We've all emigrated to Earth
I was reading Helen Russell’s The Year of Living Danishly (an excellent audiobook by the way - read beautifully and humourously by the author herself) and it jogged within me a very familiar envy - that of beholding those who have ‘moved country’ and started new lives somewhere.
It made me look at where I live, and very much love (the UK) - and what it is about travelling that makes those that don’t travel slightly envious of the nomads of our World.
Sure, we have all the classic reasons for doing so - ‘experience new cultures’. New foods, new climates, new humidity levels, new geographies, new dangers, new landscapes, new smells, new animals, new strange policies and legal contexts, advanced regimes, backward regimes - and whathaveyou.
But it occurred to me - short of an actual trekking holiday and literally not settling anywhere - to stay in another country still boils down to the same basic thing - identify and occupy an abode of some kind, establish infrastructure-based protocols (e.g. do folk walk to the shops, or does everyone need a car, is the country cycle-friendly, etc) - and then - exist, experience.
Where the experience of living can be distilled down to this - then I wondered where exactly does the ‘magic’ of existing lie, if not in travelling?
Then I watched a film or two which got me thinking - there are versions of our future where we travel to various planets and cosmic systems, the way we nonchalantly traverse our inner atmosphere today.

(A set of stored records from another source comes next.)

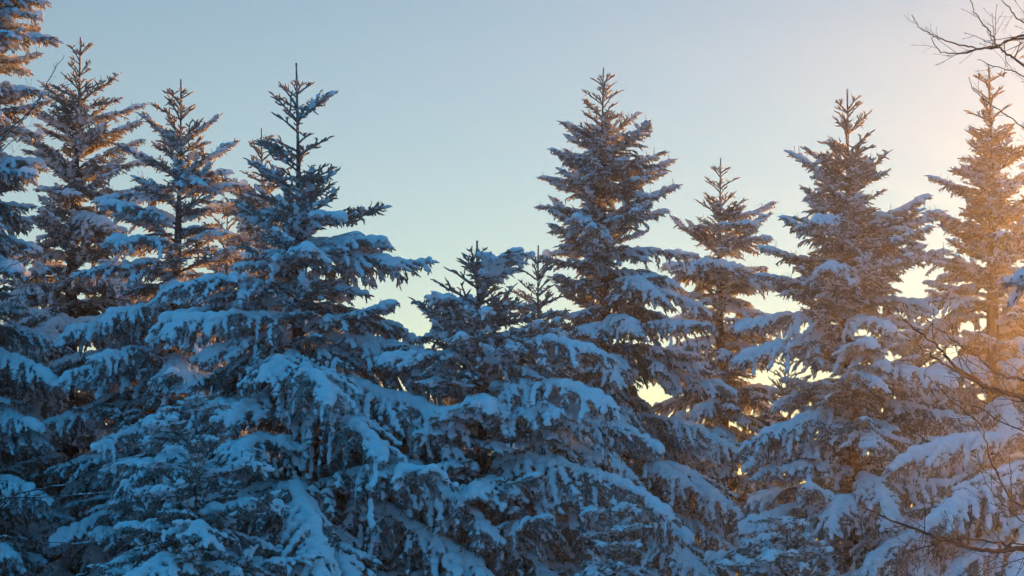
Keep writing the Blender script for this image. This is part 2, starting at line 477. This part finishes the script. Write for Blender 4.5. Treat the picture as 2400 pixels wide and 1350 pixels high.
def spruce(name, label, tip, d, prof, seed, bottom=1430, lean=0.0, group='snow laden spruces', whorl=(0.40, 0.54), nb=5, leader=0.5, cat='tree', trunk_r=0.021, heavy=3.0, hero=(), fuller=0.18):
    """tip = photo pixel of the leader tip, prof = [(py, left_px, right_px)], d = distance"""
    rnd = random.Random(seed); rng = np.random.default_rng(seed)
    top = at(tip[0], tip[1], d)
    base = Vector((top.x - lean, top.y, -0.1))
    tree = bpy.data.objects.new(name, None); COL.objects.link(tree)
    tree.empty_display_size = 0.5
    tree.location = base
    tag(tree, label, cat, group)
    H = top.z - base.z
    def stem(z):                     # local axis point at local height z
        u = z / H
        return Vector((lean * u + 0.05 * math.sin(u * 9 + seed), 0.05 * math.sin(u * 7 + seed * 2), z))
    zs = np.linspace(0, H, 46)
    pts = np.array([stem(z) for z in zs]); rad = 0.011 + trunk_r * (H - zs) * np.clip(0.35 + (H - zs) / 6, 0.35, 1)
    b = MB(); b.tubes(pts, rad, 12, 0, rng, 0.05)
    # needle clad leader
    zt = np.linspace(H - leader * 1.9, H, 9); b.tubes(np.array([stem(z) for z in zt]), 0.026 * np.linspace(1.0, 0.75, 9), 6, 1, rng, 0.2)
    link('trunk', b.mesh('trunk', [BARK, NEEDLE]), tree)
    prof = [(q[0], q[1] * (1 + fuller * min(1, max(0, (q[0] - tip[1] - 260) / 400))), q[2] * (1 + fuller * min(1, max(0, (q[0] - tip[1] - 260) / 400)))) for q in prof]
    pp = [q[0] for q in prof]
    m_per_px = d / FPX
    zcam = lambda z: 675 + (PITCH * math.pi / 180 - math.atan2(base.z + z - CAM_Z, d)) * FPX     # approx pixel row of local height
    def reach(z, az):
        y = zcam(z)
        l = np.interp(y, pp, [q[1] for q in prof]) * m_per_px; r = np.interp(y, pp, [q[2] for q in prof]) * m_per_px
        c = math.cos(az); m = 0.5 * (l + r)
        w = 1 + 0.13 * math.sin(2 * az + seed) * abs(math.sin(az)) + 0.10 * math.sin(z * 2.1 + seed + 1.5 * math.cos(az))
        return (m + (r - m) * max(0, c) + (l - m) * max(0, -c)) * w
    z = H - leader * rnd.uniform(0.9, 1.05); a = rnd.uniform(0, 6.28)
    def style_at(depth):
        return 'heavy' if depth > heavy and rnd.random() < min(0.85, 0.12 + (depth - heavy) * 0.22) else 'light'
    def lay(zz, az, f, pmin, pmax, st=None):
        rr = reach(zz, az) * f; st = st or style_at(H - zz)
        rise = BOUGH[st][pick(st, rr)][0][3]
        rr = reach(min(H - 0.1, zz + rise), az) * f; c = pick(st, rr)
        sc = min(1.3, max(0.6, rr / BOUGH[st][c][0][2]))
        put_branch(tree, stem(zz), az, R(rnd.uniform(pmin, pmax)), sc, st, c, rnd, R(rnd.uniform(-10, 10)))
    while z > 0.5 and zcam(z) < bottom + 180:
        depth = H - z
        n = rnd.choice((4, 5)) if depth < 1.6 else nb
        a += rnd.uniform(0.4, 0.9)
        for i in range(n):
            az = a + i * 2 * math.pi / n + rnd.uniform(-0.28, 0.28)
            if depth > 1.5 and rnd.random() < 0.07: continue
            zz = z + rnd.uniform(-0.05, 0.05) * (1 if depth < 1.5 else 3.2)
            lay(zz, az, rnd.uniform(0.74, 1.12) * (1.0 if rnd.random() > 0.18 else 0.6), -11, 9)
        # small boughs between the whorls
        for i in range(2 if depth < 1.2 else 4):
            lay(z - rnd.uniform(0.12, 0.34), rnd.uniform(0, 6.28), rnd.uniform(0.35, 0.8), -10, 10, ('dusted' if depth > 3.2 else rnd.choice(('dusted', 'light'))) if depth > 1.2 else 'light')
        g = rnd.uniform(*whorl); z -= g if depth < 4 else g * 1.12
    for (py, azd, length, st, pitch) in hero:        # single boughs read off the photograph
        zz = at(tip[0], py, d).z - base.z; c = pick(st, length)
        put_branch(tree, stem(zz), R(azd), R(pitch), length / BOUGH[st][c][0][2], st, c, rnd)
    return tree

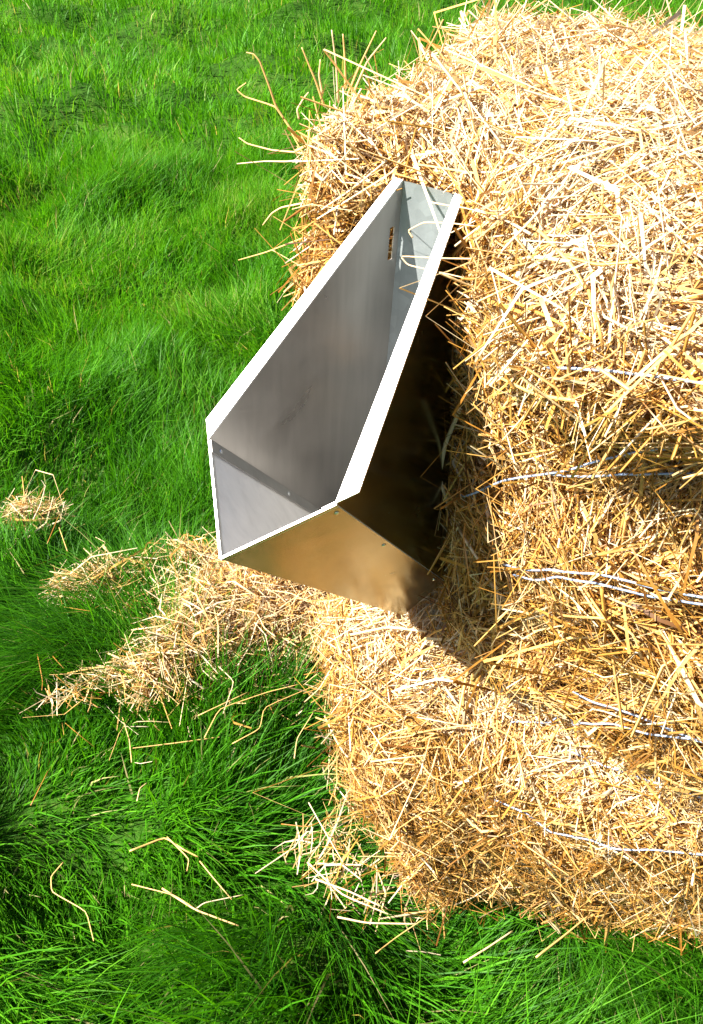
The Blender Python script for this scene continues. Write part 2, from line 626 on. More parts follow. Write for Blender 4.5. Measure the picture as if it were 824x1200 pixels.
def make_bale(label, shape, n_straw, size, loc):
    root = empty("straw_bale", loc, label, "straw bale", "stacked straw bales")
    U, F = box_grid(int(size[0] / .022), int(size[1] / .022), int(size[2] / .022))
    V = shape(U)
    T, area, VN = tri_data(V, F)
    off = np.array(loc)
    core = link("core", raw_mesh("bale_core", V - VN * 0.012 - off, [F]), M_CORE, root)
    cen = V[T].mean(1)
    nn = norm(np.cross(V[T[:, 1]] - V[T[:, 0]], V[T[:, 2]] - V[T[:, 0]]))
    facing = (nn * norm(CAM_POS - cen)).sum(1)
    wgt = np.where(facing > -0.15, 1.0, 0.12) * np.where(cen[:, 0] > 0.62, 0.25, 1.0) * np.where(cen[:, 2] < 0.02, 0.1, 1.0)
    P, N = sample(V, T, area, VN, wgt, n_straw)
    Tn, own = straw_on_surface(P, N, n_straw // 110, 0.28)
    tone = rng.normal(0, 0.13, own.max() + 1)
    loose = rng.random(n_straw) < 0.16
    tilt = np.where(loose, rng.normal(0, 0.36, n_straw), rng.normal(0, 0.15, n_straw))
    Tn = norm(Tn * np.cos(tilt)[:, None] + N * np.sin(tilt)[:, None])
    L = np.clip(rng.lognormal(math.log(0.066), 0.55, n_straw), 0.015, 0.24)
    w = np.clip(rng.lognormal(math.log(0.0024), 0.40, n_straw), 0.0010, 0.0065)
    P = P + N * np.where(loose, rng.uniform(0.0, 0.022, n_straw), rng.uniform(-0.016, 0.010, n_straw))[:, None]
    bend = np.where(loose, rng.normal(0, 0.55, n_straw), rng.normal(0, 0.28, n_straw))
    colour = np.clip(rng.beta(1.6, 1.75, n_straw) + tone[own], 0, 1)
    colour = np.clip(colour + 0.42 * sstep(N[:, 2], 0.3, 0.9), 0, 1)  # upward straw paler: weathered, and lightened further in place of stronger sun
    kind = rng.random(n_straw)
    tube, leaf = kind < 0.30, kind > 0.86          # round stalks, broad leaf; the rest is split straw and chaff
    w = np.minimum(np.where(tube, w * 0.78, np.where(leaf, w * 1.3, w * 0.60)), 0.0046)
    L = np.where(tube, np.minimum(L * 1.1, 0.17), np.minimum(L * 0.9, 0.13))
    bend = np.where(tube, bend * 0.6, bend * 1.9)
    global KEEP_OFF
    KEEP_OFF = off
    P = P - off
    r = ~tube
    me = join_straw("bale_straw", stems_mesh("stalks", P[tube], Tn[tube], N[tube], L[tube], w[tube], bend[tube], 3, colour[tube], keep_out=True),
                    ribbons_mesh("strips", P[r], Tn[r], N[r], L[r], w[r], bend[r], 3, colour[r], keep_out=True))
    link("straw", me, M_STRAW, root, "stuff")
    bvh = BVHTree.FromPolygons([tuple(v) for v in V], [tuple(f) for f in F])
    return root, bvh, (V, T, area, VN, nn)


UP_LOC, LO_LOC = (0.42, 0.26, 0.70), (0.42, 0.24, 0.0)
lower, bvh_lo, dat_lo = make_bale("lower straw bale standing on the grass, straw and blue twine showing", shape_lower, 102000, (1.30, 0.60, 0.73), LO_LOC)
upper, bvh_up, dat_up = make_bale("upper straw bale with the metal trough fixed to its face", shape_upper, 126000, (1.35, 0.54, 0.69), UP_LOC)


# ------------------------------------------------------------------ trough
T_LOC = np.array([0, -0.12, 0.675])
trough = empty("metal_trough", T_LOC, "open pointed sheet metal trough hung on the upper straw bale", "trough")


def sheet(name, loop, mat, thick=0.0014, hole=None, inward=None, outer=None):
    """flat sheet of metal with real thickness; inward is a point on the side the sheet must not grow to"""
    loop = [np.array(p) - T_LOC for p in loop]
    n = np.cross(loop[1] - loop[0], loop[2] - loop[0])
    n /= np.linalg.norm(n)
    if inward is not None and n @ (np.array(inward) - T_LOC - loop[0]) > 0:
        n = -n
    bm = bmesh.new()
    vs = [bm.verts.new(p) for p in loop]
    es = [bm.edges.new((vs[i], vs[(i + 1) % len(vs)])) for i in range(len(vs))]
    if hole is not None:
        hs = [bm.verts.new(np.array(p) - T_LOC) for p in hole]
        es += [bm.edges.new((hs[i], hs[(i + 1) % len(hs)])) for i in range(len(hs))]
        bmesh.ops.triangle_fill(bm, use_beauty=True, edges=es)
    else:
        bm.faces.new(vs)
    ext = bmesh.ops.extrude_face_region(bm, geom=bm.faces[:])
    for g in ext["geom"]:
        if isinstance(g, bmesh.types.BMVert):
            g.co += Vector(n * thick)
    bmesh.ops.recalc_face_normals(bm, faces=bm.faces)
    me = bpy.data.meshes.new(name)
    bm.normal_update()
    if outer is not None:
        for fc in bm.faces:
            fc.material_index = 1 if fc.normal.dot(Vector(n)) > 0.5 else 0
    bm.to_mesh(me)
    bm.free()
    me.materials.append(mat)
    if outer is not None:
        me.materials.append(outer)
    return link(name, me, mat, trough)


# slot cut in the left side near its back top corner
sl_a, sl_b = np.array([-0.0342, 0.0012, 1.2803]), np.array([-0.0367, -0.0011, 1.2457])
nL = np.cross(D - A, GL - A); nL /= np.linalg.norm(nL)


def on_left(p):
    return p - nL * ((p - A) @ nL)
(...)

In such a time and place - indeed a current time and place if you subscribe to Multiverse theory - there will be people and families who will choose to emigrate to other planets - much as we do countries.
In this scenario - there will be those who look upon those who have chosen to move to Earth as their particular choice with the same semi-envy and wonderment as many do those who move countries. What will it be and feel like over there? What kind of atmosphere, what kind of climate - what will it feel like to interact with its geography? And yes - Earthlings.
And Lo - I am right now experiencing this planet in all of these ways!!
It doesn’t matter what country I happen to have alighted on - wherever I go here, I am on Earth - I am exploring planet Earth from my particular standpoint. That is the stupendous and over-arching fact about my existence right now!
Heck - there are schools of thought which believe that I did literally choose Earth as a destination (à la the animated film ‘Soul’). Where that is so - the amazement is ever the more awe-inspiring.
There are also many different ways to explore something. I don’t have necessarily to scour the surface for all the surfacial differences - I might choose instead to commit to a particular locus and get to know it deeply, across time as well as all the other more usual regards.
The upshot of all of this is - I am more than happy to have landed my particular patch on Earth, and will explore it and appreciate it the way any new visitor to any planet might.